■ **Source excerpt**:
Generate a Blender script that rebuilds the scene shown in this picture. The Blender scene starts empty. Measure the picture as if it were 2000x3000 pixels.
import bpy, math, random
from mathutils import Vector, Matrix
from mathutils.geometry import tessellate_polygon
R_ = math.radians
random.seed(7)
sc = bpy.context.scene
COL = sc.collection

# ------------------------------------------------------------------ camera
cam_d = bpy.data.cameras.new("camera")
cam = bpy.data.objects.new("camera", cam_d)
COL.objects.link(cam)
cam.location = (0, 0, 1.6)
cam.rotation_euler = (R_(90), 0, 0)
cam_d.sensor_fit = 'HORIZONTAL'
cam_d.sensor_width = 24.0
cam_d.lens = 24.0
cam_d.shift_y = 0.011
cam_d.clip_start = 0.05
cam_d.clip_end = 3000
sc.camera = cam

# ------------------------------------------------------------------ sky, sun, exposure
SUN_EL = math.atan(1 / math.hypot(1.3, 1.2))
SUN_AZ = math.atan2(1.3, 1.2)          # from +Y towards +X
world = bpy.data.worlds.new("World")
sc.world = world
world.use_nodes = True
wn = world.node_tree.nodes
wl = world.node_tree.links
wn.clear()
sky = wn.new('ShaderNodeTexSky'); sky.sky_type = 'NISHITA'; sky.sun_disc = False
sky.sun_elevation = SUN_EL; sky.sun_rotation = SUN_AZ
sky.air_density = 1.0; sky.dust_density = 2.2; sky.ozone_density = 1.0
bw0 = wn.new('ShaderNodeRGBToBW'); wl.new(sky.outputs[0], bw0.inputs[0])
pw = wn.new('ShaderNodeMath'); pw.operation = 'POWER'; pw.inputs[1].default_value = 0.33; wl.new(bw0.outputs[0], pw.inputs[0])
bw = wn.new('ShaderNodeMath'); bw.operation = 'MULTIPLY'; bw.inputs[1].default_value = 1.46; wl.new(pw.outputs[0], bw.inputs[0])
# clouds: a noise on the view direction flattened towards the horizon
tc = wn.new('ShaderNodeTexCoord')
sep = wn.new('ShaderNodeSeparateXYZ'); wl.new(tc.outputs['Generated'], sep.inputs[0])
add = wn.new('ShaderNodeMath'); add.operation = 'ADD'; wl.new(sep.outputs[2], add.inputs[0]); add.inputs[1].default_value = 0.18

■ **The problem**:
Extract each line from the listing above, please, and repeat it exactly.

■ **Response to this task**:
Generate a Blender script that rebuilds the scene shown in this picture. The Blender scene starts empty. Measure the picture as if it were 2000x3000 pixels.
import bpy, math, random
from mathutils import Vector, Matrix
from mathutils.geometry import tessellate_polygon
R_ = math.radians
random.seed(7)
sc = bpy.context.scene
COL = sc.collection

# ------------------------------------------------------------------ camera
cam_d = bpy.data.cameras.new("camera")
cam = bpy.data.objects.new("camera", cam_d)
COL.objects.link(cam)
cam.location = (0, 0, 1.6)
cam.rotation_euler = (R_(90), 0, 0)
cam_d.sensor_fit = 'HORIZONTAL'
cam_d.sensor_width = 24.0
cam_d.lens = 24.0
cam_d.shift_y = 0.011
cam_d.clip_start = 0.05
cam_d.clip_end = 3000
sc.camera = cam

# ------------------------------------------------------------------ sky, sun, exposure
SUN_EL = math.atan(1 / math.hypot(1.3, 1.2))
SUN_AZ = math.atan2(1.3, 1.2)          # from +Y towards +X
world = bpy.data.worlds.new("World")
sc.world = world
world.use_nodes = True
wn = world.node_tree.nodes
wl = world.node_tree.links
wn.clear()
sky = wn.new('ShaderNodeTexSky'); sky.sky_type = 'NISHITA'; sky.sun_disc = False
sky.sun_elevation = SUN_EL; sky.sun_rotation = SUN_AZ
sky.air_density = 1.0; sky.dust_density = 2.2; sky.ozone_density = 1.0
bw0 = wn.new('ShaderNodeRGBToBW'); wl.new(sky.outputs[0], bw0.inputs[0])
pw = wn.new('ShaderNodeMath'); pw.operation = 'POWER'; pw.inputs[1].default_value = 0.33; wl.new(bw0.outputs[0], pw.inputs[0])
bw = wn.new('ShaderNodeMath'); bw.operation = 'MULTIPLY'; bw.inputs[1].default_value = 1.46; wl.new(pw.outputs[0], bw.inputs[0])
# clouds: a noise on the view direction flattened towards the horizon
tc = wn.new('ShaderNodeTexCoord')
sep = wn.new('ShaderNodeSeparateXYZ'); wl.new(tc.outputs['Generated'], sep.inputs[0])
add = wn.new('ShaderNodeMath'); add.operation = 'ADD'; wl.new(sep.outputs[2], add.inputs[0]); add.inputs[1].default_value = 0.18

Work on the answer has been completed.